Friday, November 09, 2007
10:18 AM
i just cried again.
wth.
this is getting outrageous.
what the hell is wrong with my dad!
he's just being freaking petty can.
not only to me,
but to my mum and my sister too alright.
he's just acting like a total physcopath however you spell it.
i woke up this morning and grabbed my phone off the table,
just to see if my mum remembered to gimme money to top up my ez-link
and not only did i not see that,
i saw the consent form for the overseas trip for choir.
i totally forgot about it,
so i went to see it.
and turned out i wasnt allowed.
and my mum left me a note there,
saying will tell me why i cant go later.
then i noticed it was my dad who signed it.
hello?
in his petty state now,
my dad wouldnt have agreeded just cos i made him angry over wanting to go church by myself and not letting him fetch me there.
and well,
my dad told me in my face the minute he saw the letter.
he was like,
im NOT going to let HER go.
no questions asked,
no go.
obviously i didnt care then cos he was just being petty.
but now,
him being petty over that whole i-dont-want-to-be-fetched-to-church,
and then being angry about it for a week now,
doesnt help in any situation.
obviously there's no reason why i cant go.
the only reason is that HE'S PETTY AND UNREASONABLE TO LET ANYONE GO ANYWHERE.
thats all.
obviously i would break down.
i cannot take it any longer.
what kind of parent is this?
unsupportive in any way when he's angry?
its not fair.
he always thinks he's right,
he always think he's fair.
he always wanna have his own way.
what the hell is his problem?
im just super angry at him now.
super.
in fact,
if he would have let me go,
i would just take whatever money i can to convert to euros,
and then stay there as long as i can even after the 9 days are over.
he's just freaking unreasonable and i dont wanna live with him anymore.
he also made everyone pissed at him.
he drank up a whole huge bottle of vodka which my sister wanted to try abit yet he claimed is his so he can drink all.
and dont know what he did to my mum,
always using her as a threat saying if he says no to the trip,
he wont allow my mum to let me go either cos he makes the final decision.
if thats not unreasonable,
tell me what is.
i know a few people got worse parents than me,
but can you imagine having a dad who doesnt even treat you like a daughter and practically gets angry at you for EVERYTHING he deems WRONG?
he gets angry at something,
then from then on
whatever you do he says its WRONG and SCOLDS you like no one's business.
doesnt he even have a conscience?
i dont even wanna scold him already.
all i wanna do is just list down everything he has done to me over these FIVE days.

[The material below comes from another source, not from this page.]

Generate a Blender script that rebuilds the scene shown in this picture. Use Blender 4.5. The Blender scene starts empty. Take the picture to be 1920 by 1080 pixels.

if he wants to be unreasonable and unforgiving,
go ahead.
cos one fine day if i cant take it anymore,
i will just shift out.
its not me getting thrown out by you,
but you can say its me abandoning you,
not the other way around.
you want me to become like you,
petty and unreasonable,
forget it.
i will NEVER follow such a horrible 'role model'
anyway,
thanks for those who cheered me up.
though it didnt really help as in you couldnt stop all those horrible stuff coming,
but i really appreciated it.
thanks celine,
which you did alot to try to understand what was going on,
sarah who also cheered me up quite a bit,
though i know it wont end soon,
adelin who led me to a psalm to leave things to God,
and many many more others who tried cheering me up one way or another
really thank you all so much.
sometimes i feel i rather have my friends for a family rather than have this family.
they really cheer you up when your down,
and feeling helpless.
thanks so much,
and sorry if i made some worry for awhile alright.
i think i shall stop here.
im feeling bad enough as it is.
i think im getting a horrible headache.
dont feel like going to choir so i can never pass that form up.